- From: Tobie Langel <tobie@w3.org>
- Date: Fri, 19 Jul 2013 16:09:12 +0200
- To: ""Martin J. Dürst"" <duerst@it.aoyama.ac.jp>
- Cc: public-test-infra <public-test-infra@w3.org>, Richard Ishida <ishida@w3.org>, Anne van Kesteren <annevk@annevk.nl>, Phillips, Addison <addison@lab126.com>
On Friday, July 19, 2013 at 8:18 AM, "Martin J. Dürst" wrote:
> There is certainly a downside with tying in with Apache, but whatever we
> use, we'll be tying in with something, either some specific server or
> some specific software of ours, or so.
Yes.
> The possibility to just put the stuff on a server e.g. for testing in
> private before submitting tests looks important to me.

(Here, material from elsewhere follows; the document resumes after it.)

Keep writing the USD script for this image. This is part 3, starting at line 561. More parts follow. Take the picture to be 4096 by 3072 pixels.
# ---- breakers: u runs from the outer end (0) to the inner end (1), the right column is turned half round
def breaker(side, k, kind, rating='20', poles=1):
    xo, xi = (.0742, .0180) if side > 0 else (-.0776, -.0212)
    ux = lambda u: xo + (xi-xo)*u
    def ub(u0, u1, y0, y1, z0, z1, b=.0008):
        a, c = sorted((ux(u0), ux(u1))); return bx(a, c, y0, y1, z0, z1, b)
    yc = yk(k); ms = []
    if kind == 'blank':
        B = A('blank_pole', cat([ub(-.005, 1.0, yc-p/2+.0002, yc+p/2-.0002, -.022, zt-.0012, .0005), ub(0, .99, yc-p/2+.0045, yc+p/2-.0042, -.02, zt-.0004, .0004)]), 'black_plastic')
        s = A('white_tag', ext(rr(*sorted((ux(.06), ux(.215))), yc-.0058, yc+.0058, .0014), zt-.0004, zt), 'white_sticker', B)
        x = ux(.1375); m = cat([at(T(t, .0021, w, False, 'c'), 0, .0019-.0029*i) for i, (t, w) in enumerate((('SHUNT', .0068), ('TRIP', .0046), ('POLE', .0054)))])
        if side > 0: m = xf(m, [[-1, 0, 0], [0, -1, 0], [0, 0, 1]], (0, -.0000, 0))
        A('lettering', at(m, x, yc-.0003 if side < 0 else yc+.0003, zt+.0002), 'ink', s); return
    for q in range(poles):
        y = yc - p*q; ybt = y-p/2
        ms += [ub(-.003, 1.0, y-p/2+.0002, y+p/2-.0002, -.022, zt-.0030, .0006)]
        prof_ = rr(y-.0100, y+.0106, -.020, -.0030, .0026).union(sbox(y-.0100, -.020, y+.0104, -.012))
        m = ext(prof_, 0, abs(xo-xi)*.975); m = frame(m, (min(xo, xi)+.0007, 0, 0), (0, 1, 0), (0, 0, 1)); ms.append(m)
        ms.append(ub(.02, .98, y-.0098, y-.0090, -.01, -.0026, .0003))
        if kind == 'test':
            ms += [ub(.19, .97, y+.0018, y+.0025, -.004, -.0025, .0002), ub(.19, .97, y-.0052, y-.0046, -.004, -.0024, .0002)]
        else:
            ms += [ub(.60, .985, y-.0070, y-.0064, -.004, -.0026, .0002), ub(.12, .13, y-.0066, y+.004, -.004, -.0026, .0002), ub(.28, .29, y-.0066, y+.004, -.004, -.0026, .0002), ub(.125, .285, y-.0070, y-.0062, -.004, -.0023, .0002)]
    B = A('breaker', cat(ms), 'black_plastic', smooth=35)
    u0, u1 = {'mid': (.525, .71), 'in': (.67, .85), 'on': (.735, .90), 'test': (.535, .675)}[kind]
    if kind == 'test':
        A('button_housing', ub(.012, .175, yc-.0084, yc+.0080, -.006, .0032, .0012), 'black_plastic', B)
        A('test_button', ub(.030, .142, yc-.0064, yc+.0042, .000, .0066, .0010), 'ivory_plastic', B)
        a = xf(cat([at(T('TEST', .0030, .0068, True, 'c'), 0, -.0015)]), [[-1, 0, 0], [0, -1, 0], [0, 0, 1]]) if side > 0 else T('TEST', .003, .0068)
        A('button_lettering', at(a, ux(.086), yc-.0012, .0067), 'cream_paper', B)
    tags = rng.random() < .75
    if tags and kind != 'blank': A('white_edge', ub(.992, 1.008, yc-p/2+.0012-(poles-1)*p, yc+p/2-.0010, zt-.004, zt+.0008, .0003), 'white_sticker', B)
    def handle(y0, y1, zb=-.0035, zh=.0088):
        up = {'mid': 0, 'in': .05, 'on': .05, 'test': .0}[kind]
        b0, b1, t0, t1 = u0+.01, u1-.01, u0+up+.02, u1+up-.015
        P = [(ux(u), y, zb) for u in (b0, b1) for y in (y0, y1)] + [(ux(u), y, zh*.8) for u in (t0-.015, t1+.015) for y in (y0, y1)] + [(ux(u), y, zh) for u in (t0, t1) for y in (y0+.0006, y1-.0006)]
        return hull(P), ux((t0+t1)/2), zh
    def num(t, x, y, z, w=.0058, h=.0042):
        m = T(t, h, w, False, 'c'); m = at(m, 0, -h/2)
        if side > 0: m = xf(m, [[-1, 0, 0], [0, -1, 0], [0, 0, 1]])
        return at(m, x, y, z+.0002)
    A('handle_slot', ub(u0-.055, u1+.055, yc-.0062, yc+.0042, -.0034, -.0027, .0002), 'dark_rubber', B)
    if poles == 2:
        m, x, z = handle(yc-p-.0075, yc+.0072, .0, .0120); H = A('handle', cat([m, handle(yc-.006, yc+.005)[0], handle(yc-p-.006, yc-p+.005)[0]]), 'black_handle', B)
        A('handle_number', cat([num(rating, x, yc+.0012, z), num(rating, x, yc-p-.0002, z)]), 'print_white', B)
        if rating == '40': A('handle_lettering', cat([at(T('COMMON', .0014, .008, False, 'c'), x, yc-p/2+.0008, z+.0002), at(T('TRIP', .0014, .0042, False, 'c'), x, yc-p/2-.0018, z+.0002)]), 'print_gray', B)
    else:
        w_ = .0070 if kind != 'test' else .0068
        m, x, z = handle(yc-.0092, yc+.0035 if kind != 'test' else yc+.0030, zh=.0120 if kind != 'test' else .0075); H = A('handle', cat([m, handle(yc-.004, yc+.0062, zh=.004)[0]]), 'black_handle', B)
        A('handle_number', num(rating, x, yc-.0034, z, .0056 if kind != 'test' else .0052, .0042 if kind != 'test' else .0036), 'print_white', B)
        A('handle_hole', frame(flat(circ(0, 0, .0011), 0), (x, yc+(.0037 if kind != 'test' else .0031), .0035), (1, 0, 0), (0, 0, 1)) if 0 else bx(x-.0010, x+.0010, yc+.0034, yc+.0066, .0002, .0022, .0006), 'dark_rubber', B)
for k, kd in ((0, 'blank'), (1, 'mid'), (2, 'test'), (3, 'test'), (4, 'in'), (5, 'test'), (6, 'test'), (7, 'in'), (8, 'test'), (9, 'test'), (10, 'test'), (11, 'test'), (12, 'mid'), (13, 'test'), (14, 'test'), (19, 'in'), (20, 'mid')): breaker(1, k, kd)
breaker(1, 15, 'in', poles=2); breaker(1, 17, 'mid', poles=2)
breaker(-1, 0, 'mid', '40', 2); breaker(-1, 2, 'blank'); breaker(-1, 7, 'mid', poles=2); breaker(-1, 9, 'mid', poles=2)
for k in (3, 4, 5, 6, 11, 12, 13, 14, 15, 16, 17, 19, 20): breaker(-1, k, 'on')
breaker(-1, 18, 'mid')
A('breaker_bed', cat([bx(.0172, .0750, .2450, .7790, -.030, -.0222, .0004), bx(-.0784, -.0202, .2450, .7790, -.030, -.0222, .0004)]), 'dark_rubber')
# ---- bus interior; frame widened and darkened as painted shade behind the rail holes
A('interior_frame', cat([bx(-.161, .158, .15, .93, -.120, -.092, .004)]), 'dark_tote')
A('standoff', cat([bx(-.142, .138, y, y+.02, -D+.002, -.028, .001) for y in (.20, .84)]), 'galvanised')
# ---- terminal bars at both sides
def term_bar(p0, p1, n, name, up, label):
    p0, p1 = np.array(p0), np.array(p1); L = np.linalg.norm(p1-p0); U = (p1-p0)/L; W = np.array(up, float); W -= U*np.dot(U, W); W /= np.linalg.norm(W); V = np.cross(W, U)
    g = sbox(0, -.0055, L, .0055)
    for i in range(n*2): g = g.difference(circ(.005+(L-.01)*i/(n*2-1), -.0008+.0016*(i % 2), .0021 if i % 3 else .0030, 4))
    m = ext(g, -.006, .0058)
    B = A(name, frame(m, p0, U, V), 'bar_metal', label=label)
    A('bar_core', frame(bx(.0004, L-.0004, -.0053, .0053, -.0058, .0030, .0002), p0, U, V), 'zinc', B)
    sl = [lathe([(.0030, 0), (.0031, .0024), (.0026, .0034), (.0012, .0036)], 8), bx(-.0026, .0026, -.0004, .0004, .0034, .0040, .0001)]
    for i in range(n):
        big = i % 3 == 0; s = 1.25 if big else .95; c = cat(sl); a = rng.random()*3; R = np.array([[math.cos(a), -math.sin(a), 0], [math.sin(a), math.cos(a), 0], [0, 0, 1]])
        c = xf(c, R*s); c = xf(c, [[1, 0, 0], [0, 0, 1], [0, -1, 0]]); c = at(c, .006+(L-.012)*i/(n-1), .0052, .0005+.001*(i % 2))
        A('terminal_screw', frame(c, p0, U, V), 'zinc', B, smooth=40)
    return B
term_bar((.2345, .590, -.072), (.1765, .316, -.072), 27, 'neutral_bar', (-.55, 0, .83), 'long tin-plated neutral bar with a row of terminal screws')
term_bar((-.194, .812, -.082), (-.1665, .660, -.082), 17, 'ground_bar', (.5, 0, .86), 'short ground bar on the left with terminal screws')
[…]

It's important to everyone, but complex testing scenarios (like dealing with HTTP headers) require server-side code. There's nothing we can do against that.
> To serve headers
> from a custom .header (or whatever we call it) file, we have to define
> the exact semantics of that file (see discussion about
> adding/replacing/removing headers, and that has just started), and have
> to make sure they get implemented ("picked up by the server" is easier
> said than done).
Mozilla has been able to do something similar, I don't know why we wouldn't. :)
> Because the implementations will differ from server to server, we have
> to make sure the implementations match. But then we start to be in the
> business of testing servers, were we intended to test clients.
I image this will be application-level code, so independent of the server.
> BTW, in Apache there is also the .asis format, which contains both
> headers and body. That would work for those cases where we want
> everything in a single file. See
> http://httpd.apache.org/docs/2.2/mod/mod_asis.html. The downside is that
> then you can't test on a local file system because the headers get in
> the way. The upside is that it's a very clear format, and works with
> very little settings on Apache, and for other servers, it shouldn't be
> too difficult to make it work (although I'm not familiar with any other
> server than Apache); it would definitely be easier on other servers than
> .htaccess, which includes structured syntax and configuration options
> for many different Apache modules that are most probably difficult to
> mirror on other servers.
How would that work with binary files?
> Another idea would be to use a restricted subset of .htaccess
> functionality, but that would mean we would have to define that, and we
> would also have to check it.
Yes, that is indeed the other option.